Ainsi donc Chrysler, une nouvelle fois, est amenée à se mettre sous la protection de la loi sur les faillites pour éviter la liquidation pure et simple. Et en vue de préparer une trousse de survie avec l’Italien Fiat, qui voit l’opportunité de s’offrir un réseau de distribution en Amérique du Nord, et de tendre vers une production de masse : le seuil de 5 millions de véhicules annuels est considéré comme la norme concurrentielle minimale pour prétendre se maintenir dans ce secteur. On ne discutera pas ici de la pertinence de cette approche, sauf à observer que les véhicules ne sont pas tout-à-fait le même type de produit que les boulons de douze ou les puces électroniques, parfaitement banalisés et interchangeables. Mais enfin, voyons les conditions préalables à l’alliance. Les premiers concernés par le dépôt de bilan sont évidemment les créanciers. Les principales banques US détenaient la plus grosse partie de la dette garantie (près de 7 milliards de dollars), qu’elles ont accepté d’effacer contre 2 milliards en paiement comptant. Finalement, leur perte sera moindre qu’avec les « subprime ». Le Trésor US et son homologue canadien amènent en cash ou en garantie 10,5 milliards de dollars, contre 10% du capital. C’est cher payé, sachant que Fiat en obtient 20% sans bourse délier (enfin, pour l’instant…). Le principal actionnaire va devenir… le fonds d’assurance retraite et santé du constructeur, qui se trouve être un (très) important créancier de la firme – en particulier, avec les engagements de retraite : si la firme ne se redresse pas, les salariés perdront à la fois leur emploi et leur pension.

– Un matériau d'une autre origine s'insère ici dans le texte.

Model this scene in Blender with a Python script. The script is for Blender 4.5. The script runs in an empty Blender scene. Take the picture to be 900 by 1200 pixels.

Quid alors des actionnaires actuels de Chrysler ? On se souvient que l’Allemand Daimler fit en son temps l’acquisition de 80% de la firme pour un prix de revient avoisinant les… 30 milliards de dollars, et qu’il dut finalement jeter l’éponge en cédant ses titres à Cerberus Capital Management, l’un des fonds d’investissements les plus importants des États-Unis, pour un montant de 7,4 milliards de dollars. Dans l’opération en cours, la part de Cerberus va évidemment se réduire à la peau de chagrin. Mais pas sans quelques compensations. Car le fonds est également majoritaire dans GMAC, la société de financement de… General Motors. Laquelle a déjà bénéficié de subsides publics pour éviter le naufrage, et va continuer d’en recevoir pour accompagner le financement des véhicules produits par Chrysler. La générosité publique n’est sans doute pas tout à fait le fruit du hasard. Le président de Cerberus n’est autre que John Snow, qui était Secrétaire au Trésor de George W. Bush avant d’occuper ses fonctions actuelles. Et l’on trouve parmi les dirigeants du fonds un certain Dan Quayle, qui fut en son temps… Vice-Président des États-Unis (et reçut le prix parodique IgNobel, pour sanctifier sa réputation de cancre invétéré). Ceux qui douteraient encore de l’entreprise de pillage public systématique, menée par un cartel de politiciens-businessmen, peuvent remiser leurs illusions. Et nourrir quelques inquiétudes sur le devenir de la « démocratie » à l’américaine, qui semble-t-il fait des émules un peu partout sur la planète.